Repeat exactly, please, the lines that begin at the start of the listing and end at the line holding "90), 0.5), kx)".

┌──

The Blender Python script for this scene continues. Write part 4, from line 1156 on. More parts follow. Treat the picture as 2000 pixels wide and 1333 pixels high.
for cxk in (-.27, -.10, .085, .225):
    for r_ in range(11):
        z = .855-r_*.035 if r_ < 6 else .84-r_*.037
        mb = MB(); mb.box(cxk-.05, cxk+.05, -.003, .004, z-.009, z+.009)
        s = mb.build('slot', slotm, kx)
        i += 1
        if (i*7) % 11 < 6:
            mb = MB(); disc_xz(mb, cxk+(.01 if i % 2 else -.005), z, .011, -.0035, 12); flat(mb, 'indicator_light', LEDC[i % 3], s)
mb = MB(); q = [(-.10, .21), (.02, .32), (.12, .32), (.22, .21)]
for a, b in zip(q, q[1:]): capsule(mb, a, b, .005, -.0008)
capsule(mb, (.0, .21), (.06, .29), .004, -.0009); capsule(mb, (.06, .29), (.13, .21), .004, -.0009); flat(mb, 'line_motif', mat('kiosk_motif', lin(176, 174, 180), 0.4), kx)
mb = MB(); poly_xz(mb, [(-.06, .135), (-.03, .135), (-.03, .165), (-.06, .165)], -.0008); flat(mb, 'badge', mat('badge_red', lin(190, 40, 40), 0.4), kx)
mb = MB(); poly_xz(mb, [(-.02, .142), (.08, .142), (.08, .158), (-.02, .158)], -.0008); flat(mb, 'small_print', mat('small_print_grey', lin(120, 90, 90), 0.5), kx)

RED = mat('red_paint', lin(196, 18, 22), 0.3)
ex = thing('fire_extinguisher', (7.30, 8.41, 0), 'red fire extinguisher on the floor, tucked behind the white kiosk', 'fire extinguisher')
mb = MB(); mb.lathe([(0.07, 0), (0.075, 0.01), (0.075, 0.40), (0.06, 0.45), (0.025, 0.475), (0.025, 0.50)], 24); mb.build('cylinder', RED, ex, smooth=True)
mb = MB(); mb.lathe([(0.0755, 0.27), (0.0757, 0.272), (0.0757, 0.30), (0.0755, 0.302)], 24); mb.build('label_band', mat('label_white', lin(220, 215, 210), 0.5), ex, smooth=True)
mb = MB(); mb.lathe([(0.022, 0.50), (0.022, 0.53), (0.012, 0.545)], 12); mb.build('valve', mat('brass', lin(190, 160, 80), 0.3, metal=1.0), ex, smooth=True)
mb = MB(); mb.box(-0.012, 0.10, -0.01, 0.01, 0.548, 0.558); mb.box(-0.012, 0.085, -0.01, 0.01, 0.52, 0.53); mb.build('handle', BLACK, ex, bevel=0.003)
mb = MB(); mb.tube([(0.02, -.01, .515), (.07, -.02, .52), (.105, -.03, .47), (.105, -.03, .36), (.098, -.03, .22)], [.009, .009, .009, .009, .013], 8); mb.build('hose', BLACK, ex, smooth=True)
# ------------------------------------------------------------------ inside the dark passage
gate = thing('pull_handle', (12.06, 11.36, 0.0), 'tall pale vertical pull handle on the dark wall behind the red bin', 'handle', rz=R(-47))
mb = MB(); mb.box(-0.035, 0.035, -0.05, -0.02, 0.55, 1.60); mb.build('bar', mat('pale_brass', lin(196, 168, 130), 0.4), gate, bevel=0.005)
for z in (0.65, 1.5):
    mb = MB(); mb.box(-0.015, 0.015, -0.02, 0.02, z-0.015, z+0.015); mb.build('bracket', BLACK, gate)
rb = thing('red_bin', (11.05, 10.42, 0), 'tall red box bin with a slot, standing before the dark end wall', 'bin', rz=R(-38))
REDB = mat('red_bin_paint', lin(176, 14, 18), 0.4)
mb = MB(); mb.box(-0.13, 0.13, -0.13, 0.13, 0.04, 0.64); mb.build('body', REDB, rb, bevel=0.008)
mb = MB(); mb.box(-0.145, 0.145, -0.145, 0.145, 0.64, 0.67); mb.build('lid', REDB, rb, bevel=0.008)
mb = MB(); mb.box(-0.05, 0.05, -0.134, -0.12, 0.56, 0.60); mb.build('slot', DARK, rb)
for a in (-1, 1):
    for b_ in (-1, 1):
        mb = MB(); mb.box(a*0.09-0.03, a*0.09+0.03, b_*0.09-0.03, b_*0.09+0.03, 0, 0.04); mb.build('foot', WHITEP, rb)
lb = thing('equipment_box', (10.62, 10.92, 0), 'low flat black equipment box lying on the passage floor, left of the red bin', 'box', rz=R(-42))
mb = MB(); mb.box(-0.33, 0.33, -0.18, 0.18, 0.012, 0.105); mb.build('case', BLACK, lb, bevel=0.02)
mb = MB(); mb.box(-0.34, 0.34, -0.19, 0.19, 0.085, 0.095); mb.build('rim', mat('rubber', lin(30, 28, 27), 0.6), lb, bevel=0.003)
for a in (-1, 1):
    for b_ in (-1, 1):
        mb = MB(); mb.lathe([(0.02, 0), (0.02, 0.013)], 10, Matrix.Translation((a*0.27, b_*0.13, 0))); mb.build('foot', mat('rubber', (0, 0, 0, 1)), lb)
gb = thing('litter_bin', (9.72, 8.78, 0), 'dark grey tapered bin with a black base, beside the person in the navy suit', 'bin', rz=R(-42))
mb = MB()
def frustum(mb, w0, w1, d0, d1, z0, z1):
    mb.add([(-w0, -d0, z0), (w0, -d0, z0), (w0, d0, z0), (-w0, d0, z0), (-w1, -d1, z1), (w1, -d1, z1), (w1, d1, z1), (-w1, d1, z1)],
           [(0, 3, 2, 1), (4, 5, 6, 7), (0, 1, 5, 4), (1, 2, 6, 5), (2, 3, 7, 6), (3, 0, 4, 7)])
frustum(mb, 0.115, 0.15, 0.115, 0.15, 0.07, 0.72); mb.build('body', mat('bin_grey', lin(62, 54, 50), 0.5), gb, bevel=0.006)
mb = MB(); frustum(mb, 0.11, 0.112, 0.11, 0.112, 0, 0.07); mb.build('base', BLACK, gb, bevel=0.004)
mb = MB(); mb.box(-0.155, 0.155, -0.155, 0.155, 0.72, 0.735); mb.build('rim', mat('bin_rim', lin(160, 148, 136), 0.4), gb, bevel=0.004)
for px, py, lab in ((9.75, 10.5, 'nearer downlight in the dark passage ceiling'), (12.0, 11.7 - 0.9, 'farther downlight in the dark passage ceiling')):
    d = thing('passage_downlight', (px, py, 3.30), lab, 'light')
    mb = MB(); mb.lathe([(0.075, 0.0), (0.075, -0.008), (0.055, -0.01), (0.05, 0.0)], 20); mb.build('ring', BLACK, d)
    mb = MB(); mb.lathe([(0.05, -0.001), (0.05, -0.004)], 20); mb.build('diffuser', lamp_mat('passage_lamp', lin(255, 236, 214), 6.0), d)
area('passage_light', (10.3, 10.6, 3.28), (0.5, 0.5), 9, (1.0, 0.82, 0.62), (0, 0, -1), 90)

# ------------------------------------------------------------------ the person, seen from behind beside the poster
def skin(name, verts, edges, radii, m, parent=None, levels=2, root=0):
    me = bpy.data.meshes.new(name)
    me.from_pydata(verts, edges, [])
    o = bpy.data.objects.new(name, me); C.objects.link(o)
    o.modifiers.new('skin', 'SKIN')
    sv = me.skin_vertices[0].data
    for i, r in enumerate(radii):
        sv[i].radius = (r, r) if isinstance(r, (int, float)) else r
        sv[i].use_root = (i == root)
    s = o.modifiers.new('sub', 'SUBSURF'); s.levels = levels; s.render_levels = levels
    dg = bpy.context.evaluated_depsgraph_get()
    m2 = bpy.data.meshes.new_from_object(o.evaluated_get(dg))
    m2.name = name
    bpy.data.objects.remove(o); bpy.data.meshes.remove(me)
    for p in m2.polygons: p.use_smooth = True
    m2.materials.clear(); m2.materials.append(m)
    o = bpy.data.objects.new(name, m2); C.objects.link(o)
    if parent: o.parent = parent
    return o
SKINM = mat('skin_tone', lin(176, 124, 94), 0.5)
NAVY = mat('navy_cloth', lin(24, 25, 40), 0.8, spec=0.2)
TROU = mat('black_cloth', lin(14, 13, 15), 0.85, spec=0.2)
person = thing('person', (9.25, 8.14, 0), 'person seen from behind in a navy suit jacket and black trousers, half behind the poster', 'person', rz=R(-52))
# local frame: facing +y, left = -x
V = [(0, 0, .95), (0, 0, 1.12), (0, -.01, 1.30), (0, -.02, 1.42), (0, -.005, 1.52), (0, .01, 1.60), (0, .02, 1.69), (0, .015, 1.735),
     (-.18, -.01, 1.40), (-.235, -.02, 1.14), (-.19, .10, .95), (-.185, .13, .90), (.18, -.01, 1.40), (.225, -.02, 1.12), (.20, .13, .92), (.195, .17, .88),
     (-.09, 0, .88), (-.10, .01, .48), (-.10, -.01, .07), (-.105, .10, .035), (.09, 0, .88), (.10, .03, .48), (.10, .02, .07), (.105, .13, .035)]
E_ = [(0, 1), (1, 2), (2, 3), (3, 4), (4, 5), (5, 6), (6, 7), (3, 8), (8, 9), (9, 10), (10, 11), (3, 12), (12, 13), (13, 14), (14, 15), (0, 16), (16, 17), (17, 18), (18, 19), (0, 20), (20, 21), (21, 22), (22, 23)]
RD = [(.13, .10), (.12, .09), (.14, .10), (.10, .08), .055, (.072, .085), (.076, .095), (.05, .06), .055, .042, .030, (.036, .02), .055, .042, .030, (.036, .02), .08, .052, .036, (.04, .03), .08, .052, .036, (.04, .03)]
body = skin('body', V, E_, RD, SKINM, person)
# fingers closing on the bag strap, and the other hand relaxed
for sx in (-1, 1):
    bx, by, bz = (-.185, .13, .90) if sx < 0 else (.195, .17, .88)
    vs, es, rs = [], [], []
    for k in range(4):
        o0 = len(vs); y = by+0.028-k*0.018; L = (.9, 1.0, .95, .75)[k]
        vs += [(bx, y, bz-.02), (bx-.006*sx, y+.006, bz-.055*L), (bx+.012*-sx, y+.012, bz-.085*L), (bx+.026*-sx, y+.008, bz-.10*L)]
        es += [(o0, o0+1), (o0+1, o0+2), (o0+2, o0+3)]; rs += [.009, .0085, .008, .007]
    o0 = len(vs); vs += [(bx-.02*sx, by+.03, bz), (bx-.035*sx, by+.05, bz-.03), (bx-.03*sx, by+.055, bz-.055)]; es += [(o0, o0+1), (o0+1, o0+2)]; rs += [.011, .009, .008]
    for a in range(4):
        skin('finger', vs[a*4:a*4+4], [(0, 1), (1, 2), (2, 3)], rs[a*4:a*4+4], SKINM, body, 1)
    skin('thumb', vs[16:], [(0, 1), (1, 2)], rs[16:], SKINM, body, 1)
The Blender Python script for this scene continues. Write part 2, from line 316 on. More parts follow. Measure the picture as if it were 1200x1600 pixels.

└──

▸ The solution:
The Blender Python script for this scene continues. Write part 4, from line 1156 on. More parts follow. Treat the picture as 2000 pixels wide and 1333 pixels high.
for cxk in (-.27, -.10, .085, .225):
    for r_ in range(11):
        z = .855-r_*.035 if r_ < 6 else .84-r_*.037
        mb = MB(); mb.box(cxk-.05, cxk+.05, -.003, .004, z-.009, z+.009)
        s = mb.build('slot', slotm, kx)
        i += 1
        if (i*7) % 11 < 6:
            mb = MB(); disc_xz(mb, cxk+(.01 if i % 2 else -.005), z, .011, -.0035, 12); flat(mb, 'indicator_light', LEDC[i % 3], s)
mb = MB(); q = [(-.10, .21), (.02, .32), (.12, .32), (.22, .21)]
for a, b in zip(q, q[1:]): capsule(mb, a, b, .005, -.0008)
capsule(mb, (.0, .21), (.06, .29), .004, -.0009); capsule(mb, (.06, .29), (.13, .21), .004, -.0009); flat(mb, 'line_motif', mat('kiosk_motif', lin(176, 174, 180), 0.4), kx)
mb = MB(); poly_xz(mb, [(-.06, .135), (-.03, .135), (-.03, .165), (-.06, .165)], -.0008); flat(mb, 'badge', mat('badge_red', lin(190, 40, 40), 0.4), kx)
mb = MB(); poly_xz(mb, [(-.02, .142), (.08, .142), (.08, .158), (-.02, .158)], -.0008); flat(mb, 'small_print', mat('small_print_grey', lin(120, 90, 90), 0.5), kx)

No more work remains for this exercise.